Booth’s 21-month program is taught at campuses in Chicago, London and Hong Kong. The school has more than 500 students studying in its Executive MBA program on campuses in the U.S., Europe and Asia. Still, Chicago maintains unusually tight control of the program’s quality. Booth doesn’t partner with other schools, preferring instead to fly its professors from Chicago to London and Hong Kong to teach. Though costly and hard to scale, the practice allows Booth to parade its most seasoned faculty before its most experienced students.

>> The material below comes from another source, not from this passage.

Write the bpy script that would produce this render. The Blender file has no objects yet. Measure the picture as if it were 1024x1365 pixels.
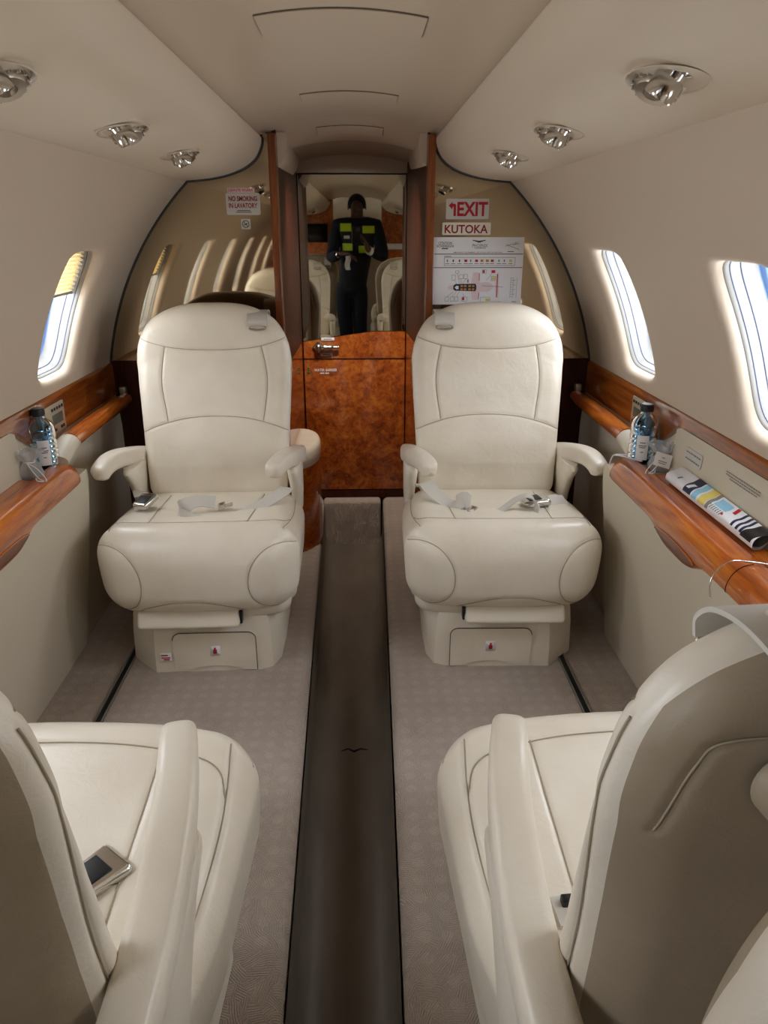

At the beginning of the program, all students take a course in analytical methods to refresh their understanding of quantitative methods and statistics so that they have the right foundation. Each course has one or two PhD students who are teaching assistants for the professors. They, too are flown to London and Hong Kong, so that they are available to students during class weeks. Both faculty and teaching assistants are evaluated by students, and the feedback is regularly used to improve the courses.

THE HIGHLY RANKED EMBA PROGRAMS ARE AMONG THE MOST EXPENSIVE MBA DEGREES IN THE WORLD

None of this comes cheap. For the U.S. class that starts in June, the tuition and fees come to $168,000, up $14,000 from just two years ago. The cost includes hotel accommodations for three weeks in Chicago, a week in London and a week in Hong Kong, but not airfare.

Though fewer corporations are footing the bills for these programs, the cost of them continues to rise. For students in the cohort that started in Kellogg’s EMBA program in January, the tuition bill will be roughly $176,600. For the latest EMBA classes at Wharton, students entering the program this month at the school’s home campus in Philadelphia will pay a whopping $181,500 in tuition and fees, up from $171,360 only a year ago. Self-sponsored students must pay the tuition—the highest of any MBA program in the world—in six equal installments at the beginning of each semester.

Rank tends to influence the price of an EMBA. The highly ranked schools often have the highest price points. Last year, for example, the average cost of an Executive MBA program was $73,400—much lower than the price tags at either Wharton, Kellogg or Booth, which sit at the top of the market. While most of these schools hand out considerable scholarship money to full-time MBAs, there’s no money available to discount the cost of these EMBA programs. In fact, for the very first time ever, Chicago’s graduating cohort in London asked that a portion of  their graduation gift to the school be set aside for token scholarships to incoming EMBA students.